Andrew Pickens (13 September 1739 – 11 August 1817) was a commander of the South Carolina militia during the American Revolutionary War and later a member of the US House of Representatives from the 6th district of South Carolina from 4 March 1793 to 3 March 1795, preceding Samuel Earle.
Biography[]
Andrew Pickens was born on 13 September 1739 to a family of poor Scots-Irish and Huguenot immigrants in Bucks County, Pennsylvania. The Pickens family searched for a home along the Great Wagon Road, initially settling in the Shenandoah Valley of Virginia before settling in Waxhaws on the frontier of South Carolina.
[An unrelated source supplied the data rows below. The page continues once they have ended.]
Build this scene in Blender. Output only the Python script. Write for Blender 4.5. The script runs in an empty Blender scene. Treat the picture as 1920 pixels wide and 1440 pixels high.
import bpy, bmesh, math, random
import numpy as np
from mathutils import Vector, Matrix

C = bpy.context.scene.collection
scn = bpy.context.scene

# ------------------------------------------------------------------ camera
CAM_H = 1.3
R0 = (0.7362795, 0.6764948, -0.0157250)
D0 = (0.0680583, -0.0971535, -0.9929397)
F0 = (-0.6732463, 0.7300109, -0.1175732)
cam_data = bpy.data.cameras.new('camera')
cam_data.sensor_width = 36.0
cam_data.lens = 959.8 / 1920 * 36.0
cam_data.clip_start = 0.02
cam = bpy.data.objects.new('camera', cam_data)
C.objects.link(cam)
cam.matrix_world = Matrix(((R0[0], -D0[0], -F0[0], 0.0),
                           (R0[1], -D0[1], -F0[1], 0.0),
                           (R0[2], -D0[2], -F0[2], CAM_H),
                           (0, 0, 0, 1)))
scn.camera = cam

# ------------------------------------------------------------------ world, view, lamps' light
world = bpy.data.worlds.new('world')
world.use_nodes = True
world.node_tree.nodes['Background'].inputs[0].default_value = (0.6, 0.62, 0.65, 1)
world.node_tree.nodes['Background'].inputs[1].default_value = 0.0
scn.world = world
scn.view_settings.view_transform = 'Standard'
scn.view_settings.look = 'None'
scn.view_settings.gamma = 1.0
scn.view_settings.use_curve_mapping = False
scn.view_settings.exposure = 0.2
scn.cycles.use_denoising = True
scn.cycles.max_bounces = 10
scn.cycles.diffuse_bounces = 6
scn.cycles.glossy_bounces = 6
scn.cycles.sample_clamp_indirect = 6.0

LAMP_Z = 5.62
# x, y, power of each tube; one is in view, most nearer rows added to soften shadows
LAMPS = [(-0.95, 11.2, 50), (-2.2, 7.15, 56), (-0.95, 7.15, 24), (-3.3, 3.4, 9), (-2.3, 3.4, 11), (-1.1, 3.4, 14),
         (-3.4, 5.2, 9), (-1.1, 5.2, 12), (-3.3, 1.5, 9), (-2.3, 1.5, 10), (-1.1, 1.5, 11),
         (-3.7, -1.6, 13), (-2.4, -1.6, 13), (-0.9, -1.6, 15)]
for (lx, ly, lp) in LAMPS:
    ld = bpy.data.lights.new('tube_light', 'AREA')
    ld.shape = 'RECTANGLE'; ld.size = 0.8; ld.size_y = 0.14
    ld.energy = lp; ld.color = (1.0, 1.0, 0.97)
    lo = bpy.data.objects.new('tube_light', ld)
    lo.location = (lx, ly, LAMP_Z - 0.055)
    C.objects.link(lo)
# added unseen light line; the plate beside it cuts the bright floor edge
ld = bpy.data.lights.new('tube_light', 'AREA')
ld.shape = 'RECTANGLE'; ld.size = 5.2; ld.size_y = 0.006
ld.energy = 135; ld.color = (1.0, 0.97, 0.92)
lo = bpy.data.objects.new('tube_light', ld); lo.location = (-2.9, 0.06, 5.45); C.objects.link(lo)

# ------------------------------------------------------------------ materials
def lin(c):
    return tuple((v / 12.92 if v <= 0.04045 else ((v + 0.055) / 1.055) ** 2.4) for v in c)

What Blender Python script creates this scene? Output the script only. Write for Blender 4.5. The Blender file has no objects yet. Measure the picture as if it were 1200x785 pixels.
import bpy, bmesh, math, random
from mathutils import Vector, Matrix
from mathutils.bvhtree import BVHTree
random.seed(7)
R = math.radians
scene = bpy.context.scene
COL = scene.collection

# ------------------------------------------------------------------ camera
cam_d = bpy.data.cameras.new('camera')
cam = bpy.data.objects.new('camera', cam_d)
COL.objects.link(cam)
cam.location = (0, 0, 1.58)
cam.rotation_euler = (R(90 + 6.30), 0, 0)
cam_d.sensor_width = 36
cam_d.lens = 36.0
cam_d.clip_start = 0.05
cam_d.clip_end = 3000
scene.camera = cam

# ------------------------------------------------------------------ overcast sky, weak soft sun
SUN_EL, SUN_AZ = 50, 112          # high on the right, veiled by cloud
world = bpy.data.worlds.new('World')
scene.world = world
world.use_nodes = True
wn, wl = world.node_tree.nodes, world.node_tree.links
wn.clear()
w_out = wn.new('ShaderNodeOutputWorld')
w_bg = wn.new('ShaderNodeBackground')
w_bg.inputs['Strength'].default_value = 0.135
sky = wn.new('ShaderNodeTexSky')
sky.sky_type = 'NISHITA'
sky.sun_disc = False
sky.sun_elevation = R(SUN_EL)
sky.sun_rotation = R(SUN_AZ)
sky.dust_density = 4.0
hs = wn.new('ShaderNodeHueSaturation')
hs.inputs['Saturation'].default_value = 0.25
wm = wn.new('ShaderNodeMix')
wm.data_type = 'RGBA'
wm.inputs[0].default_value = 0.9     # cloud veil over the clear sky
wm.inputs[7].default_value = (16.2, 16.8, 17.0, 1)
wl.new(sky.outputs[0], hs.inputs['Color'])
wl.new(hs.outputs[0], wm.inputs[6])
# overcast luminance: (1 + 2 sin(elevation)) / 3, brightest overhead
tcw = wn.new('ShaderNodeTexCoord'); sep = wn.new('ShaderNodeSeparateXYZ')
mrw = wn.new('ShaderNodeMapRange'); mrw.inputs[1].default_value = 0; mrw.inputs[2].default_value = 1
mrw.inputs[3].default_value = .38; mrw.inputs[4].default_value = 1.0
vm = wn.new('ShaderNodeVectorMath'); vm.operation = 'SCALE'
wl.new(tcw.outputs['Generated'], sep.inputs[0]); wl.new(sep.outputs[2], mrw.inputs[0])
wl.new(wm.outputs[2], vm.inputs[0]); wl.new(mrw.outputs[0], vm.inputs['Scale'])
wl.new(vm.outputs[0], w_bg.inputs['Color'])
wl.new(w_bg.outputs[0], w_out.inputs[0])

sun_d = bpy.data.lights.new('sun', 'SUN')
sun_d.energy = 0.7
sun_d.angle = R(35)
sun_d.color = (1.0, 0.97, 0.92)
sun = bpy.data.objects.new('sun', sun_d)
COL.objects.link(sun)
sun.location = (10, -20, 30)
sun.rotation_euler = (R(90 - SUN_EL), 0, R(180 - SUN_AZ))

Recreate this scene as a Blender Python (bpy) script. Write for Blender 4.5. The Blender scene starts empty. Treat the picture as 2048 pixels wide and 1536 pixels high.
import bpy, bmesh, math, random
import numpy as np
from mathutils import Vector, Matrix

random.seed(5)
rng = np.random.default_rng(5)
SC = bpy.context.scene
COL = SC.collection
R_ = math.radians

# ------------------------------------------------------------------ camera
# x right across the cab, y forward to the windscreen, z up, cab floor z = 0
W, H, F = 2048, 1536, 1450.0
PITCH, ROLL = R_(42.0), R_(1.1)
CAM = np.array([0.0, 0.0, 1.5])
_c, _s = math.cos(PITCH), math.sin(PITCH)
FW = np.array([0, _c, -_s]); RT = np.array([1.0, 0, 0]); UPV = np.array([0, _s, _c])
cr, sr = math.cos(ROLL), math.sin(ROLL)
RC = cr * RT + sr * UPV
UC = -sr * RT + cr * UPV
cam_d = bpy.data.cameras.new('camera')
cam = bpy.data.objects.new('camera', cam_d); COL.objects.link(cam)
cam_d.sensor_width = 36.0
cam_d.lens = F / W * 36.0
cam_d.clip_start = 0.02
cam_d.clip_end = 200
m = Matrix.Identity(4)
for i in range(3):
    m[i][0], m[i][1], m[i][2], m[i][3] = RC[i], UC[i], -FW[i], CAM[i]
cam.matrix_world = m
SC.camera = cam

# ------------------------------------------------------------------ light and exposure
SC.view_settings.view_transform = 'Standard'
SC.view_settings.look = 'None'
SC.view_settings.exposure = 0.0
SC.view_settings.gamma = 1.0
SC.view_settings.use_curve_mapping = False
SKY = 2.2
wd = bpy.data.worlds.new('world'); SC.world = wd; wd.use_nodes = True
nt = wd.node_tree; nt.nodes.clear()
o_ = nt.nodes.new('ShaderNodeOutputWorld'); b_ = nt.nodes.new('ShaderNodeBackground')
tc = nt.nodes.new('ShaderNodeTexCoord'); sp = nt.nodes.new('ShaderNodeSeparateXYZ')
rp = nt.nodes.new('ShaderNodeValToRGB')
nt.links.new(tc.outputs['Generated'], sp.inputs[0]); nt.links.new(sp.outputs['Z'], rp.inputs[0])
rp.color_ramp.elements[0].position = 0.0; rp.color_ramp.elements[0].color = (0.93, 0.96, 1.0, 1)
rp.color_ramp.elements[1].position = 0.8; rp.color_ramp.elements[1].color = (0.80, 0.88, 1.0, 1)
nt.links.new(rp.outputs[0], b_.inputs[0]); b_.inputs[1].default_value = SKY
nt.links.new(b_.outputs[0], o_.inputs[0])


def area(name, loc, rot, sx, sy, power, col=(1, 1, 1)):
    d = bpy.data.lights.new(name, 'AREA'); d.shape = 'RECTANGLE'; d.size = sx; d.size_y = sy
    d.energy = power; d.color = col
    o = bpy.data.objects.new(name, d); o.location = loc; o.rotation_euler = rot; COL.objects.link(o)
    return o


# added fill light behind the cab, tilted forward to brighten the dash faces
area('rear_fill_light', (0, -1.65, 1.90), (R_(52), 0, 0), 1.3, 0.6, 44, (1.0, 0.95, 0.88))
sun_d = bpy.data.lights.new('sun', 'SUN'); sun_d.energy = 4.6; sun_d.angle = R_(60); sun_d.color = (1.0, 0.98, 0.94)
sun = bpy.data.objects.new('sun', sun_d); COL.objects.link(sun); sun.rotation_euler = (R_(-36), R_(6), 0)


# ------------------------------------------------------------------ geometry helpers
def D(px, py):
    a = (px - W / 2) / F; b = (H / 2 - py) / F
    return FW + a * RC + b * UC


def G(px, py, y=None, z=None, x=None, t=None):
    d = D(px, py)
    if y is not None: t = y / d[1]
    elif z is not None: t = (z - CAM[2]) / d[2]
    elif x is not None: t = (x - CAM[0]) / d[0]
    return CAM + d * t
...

In 1764, he bought land in Abbeville County to raise cattle and to become a farmer, and he fought in the Anglo-Cherokee War against the rival Cherokee Nations tribes. Pickens rose to the rank of Brigadier-General in the patriots' South Carolina militia during the American Revolutionary War, and in 1779 he began a guerrilla war against the British under Henry Clinton and Charles Cornwallis in the South. At Cowpens, Augusta, and Fort Ninety-Six, he won victories against the occupying British forces, asking his troops at Cowpens to fire two rounds before they were permitted to retreat. Pickens served as a member of the House of Representatives from 1793 to 1795, and he died in 1817 at the age of 77.